Toluene supply is expected to remain long in the FOB Korea market for April and May as a key South Korean aromatics producer has switched the feedstock of its toluene disproportionation plant from 100% toluene to a 70:30 combination of toluene and C9 mixed aromatics. The switch was made due to weaker benzene and ample availability of lower cost C9 mixed aromatics amid firmer toluene.

Styrene monomer rebounded last week, inching up $5/mt to $1,187.50/mt CFR China week on week after hitting a four-month low the previous week. Price recovery this week could be dampened by increasing inventory in East China, estimated at 176,200 mt last week.

Last week's growth in stocks was more modest at 3,900 mt compared with the previous week's surge of 15,500 mt, the trader added.

Asian benzene gained $74-81/mt or 9.2-11% last week on improved market confidence and an increase in spot demand for May and June arrivals. However, demand stayed low on high domestic inventory and weaker premiums, although buyers might could be keen to import more based on that.


OLEFINS

Most market participants stayed on the sidelines this week, while Asian ethylene has been flat for the past two weeks at $1,140/mt CFR Northeast Asia and $1,035/mt CFR Southeast Asia. Market participants attributed this to most April discussions having been finalized while the demand-supply balance for May were still murky.

In Southeast Asia, spot supply could be curtailed with ExxonMobil expected to take its steam cracker offline for maintenance of one to two months from April, sources added. The steam cracker has the ability to produce 1.9 million mt/year of ethylene, 100,000 mt/year of butene-1 and 450,000 mt/year of butenes. But ethylene supplies from Indonesia and Malaysia are expected to continue.

Propylene prices in Asia continued to decline on lackluster demand from key derivatives like polypropylene. High polypropylene stocks would continue to suppress prices this week, according to market participants. The CFR China marker fell the most week on week -- $30/mt to $855/mt -- on Friday.

Butadiene prices dropped $50/mt or 2.7% to $1,800/mt CFR China and $1,750/mt FOB Korea on sparse buying interest. Sellers refused to budge while buyers held on to $1,600-1,700/mt CFR China levels, leading to few trades last week. And this is expected to continue this week. Spot supply could be short due to a fire at Yanzi Petrochemical's 120,000 mt/year butadiene unit.


POLYMERS

The Asian polyethylene market was stable to firm last week as low density polyethylene gained following a draw on Chinese inventories. Re-exports from China to Latin America and Africa could also reduce domestic stocks.

Upcoming plant turnarounds pushed up market sentiment as high density polyethylene film and Asian butene-grade linear low density polyethylene prices closed slightly firmer this week on active trading.

Looking ahead, tightening spot supply due to planned maintenance in Asia would likely translate into higher prices if demand remains stable.

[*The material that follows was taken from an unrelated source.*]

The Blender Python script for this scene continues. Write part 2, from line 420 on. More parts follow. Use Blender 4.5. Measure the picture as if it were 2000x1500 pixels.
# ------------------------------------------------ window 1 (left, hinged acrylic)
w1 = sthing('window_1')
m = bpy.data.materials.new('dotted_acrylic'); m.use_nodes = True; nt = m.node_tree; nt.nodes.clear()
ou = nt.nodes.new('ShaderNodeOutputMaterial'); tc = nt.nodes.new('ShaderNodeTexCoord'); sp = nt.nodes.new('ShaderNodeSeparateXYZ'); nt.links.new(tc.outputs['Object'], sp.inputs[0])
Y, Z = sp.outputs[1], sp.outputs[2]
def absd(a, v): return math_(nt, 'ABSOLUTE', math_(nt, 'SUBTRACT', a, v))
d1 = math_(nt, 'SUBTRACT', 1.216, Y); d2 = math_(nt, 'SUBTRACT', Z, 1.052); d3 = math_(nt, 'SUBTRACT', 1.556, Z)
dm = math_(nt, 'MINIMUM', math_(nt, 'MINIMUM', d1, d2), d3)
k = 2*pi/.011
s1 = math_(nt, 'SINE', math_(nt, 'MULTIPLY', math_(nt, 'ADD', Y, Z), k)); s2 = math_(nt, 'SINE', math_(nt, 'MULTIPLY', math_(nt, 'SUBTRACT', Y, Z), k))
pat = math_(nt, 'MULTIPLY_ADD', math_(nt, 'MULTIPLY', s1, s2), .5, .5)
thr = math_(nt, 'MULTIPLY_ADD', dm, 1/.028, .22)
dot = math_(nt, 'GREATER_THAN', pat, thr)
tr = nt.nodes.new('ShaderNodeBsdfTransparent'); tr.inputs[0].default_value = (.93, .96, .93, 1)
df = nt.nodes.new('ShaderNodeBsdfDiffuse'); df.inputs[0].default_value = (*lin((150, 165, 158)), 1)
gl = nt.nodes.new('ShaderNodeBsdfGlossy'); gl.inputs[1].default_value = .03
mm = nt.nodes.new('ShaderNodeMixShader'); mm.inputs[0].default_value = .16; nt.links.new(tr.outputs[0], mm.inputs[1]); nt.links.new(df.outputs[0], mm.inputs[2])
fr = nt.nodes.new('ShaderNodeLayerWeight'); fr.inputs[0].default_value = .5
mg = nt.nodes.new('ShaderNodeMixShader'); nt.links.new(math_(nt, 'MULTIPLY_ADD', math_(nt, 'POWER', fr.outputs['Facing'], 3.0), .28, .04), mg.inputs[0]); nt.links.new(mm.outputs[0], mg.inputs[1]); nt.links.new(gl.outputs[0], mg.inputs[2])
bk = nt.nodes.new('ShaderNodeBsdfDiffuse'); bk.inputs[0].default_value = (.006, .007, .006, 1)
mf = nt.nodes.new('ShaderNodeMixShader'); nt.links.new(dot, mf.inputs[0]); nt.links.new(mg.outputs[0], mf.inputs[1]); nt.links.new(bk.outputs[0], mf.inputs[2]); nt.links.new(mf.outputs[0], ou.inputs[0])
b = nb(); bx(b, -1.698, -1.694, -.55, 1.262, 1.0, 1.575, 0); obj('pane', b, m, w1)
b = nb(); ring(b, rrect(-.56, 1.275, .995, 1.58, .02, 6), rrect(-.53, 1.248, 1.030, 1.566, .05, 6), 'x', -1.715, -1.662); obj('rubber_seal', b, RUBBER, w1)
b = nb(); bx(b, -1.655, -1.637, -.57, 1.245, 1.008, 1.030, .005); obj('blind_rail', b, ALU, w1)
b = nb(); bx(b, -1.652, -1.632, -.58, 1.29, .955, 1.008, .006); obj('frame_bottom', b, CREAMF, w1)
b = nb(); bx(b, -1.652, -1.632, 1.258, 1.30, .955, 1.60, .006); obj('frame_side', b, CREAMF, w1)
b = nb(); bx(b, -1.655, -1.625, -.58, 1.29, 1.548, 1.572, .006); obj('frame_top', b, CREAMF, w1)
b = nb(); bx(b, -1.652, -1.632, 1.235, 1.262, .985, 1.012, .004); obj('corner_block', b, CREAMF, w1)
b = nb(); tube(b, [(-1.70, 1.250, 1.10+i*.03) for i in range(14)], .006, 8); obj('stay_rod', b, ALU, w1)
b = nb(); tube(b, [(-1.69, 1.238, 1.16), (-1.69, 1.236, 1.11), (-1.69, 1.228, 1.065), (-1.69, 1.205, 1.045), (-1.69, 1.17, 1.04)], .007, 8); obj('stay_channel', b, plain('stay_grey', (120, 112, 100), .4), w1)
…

Polypropylene edged down $10/mt to $1,025/mt in Far East Asia while the CFR Southeast Asia and South Asia PP raffia markers remained unchanged at $1,080/mt and $1,140/mt respectively.

China exports to Southeast Asia closed on a higher notional FOB China price at $1,073/mt. Demand looks to remain slow on high domestic stocks.


METHANOL & MTBE

Asian methanol fell $7/mt or 2.4% to $293/mt last Friday as sellers accepted lower prices to reduce high stocks. China's Fund Energy shut its methanol-to-olefins plant last Friday and plans to keep it closed for 5-6 months on the poor economics.

In India, inventory was estimated at 80,000-100,000 mt, above the average monthly level, while demand remained subdued.

The Asian MTBE market was up $15/mt or 2.5% to $621/mt FOB Singapore on firmer buying interest.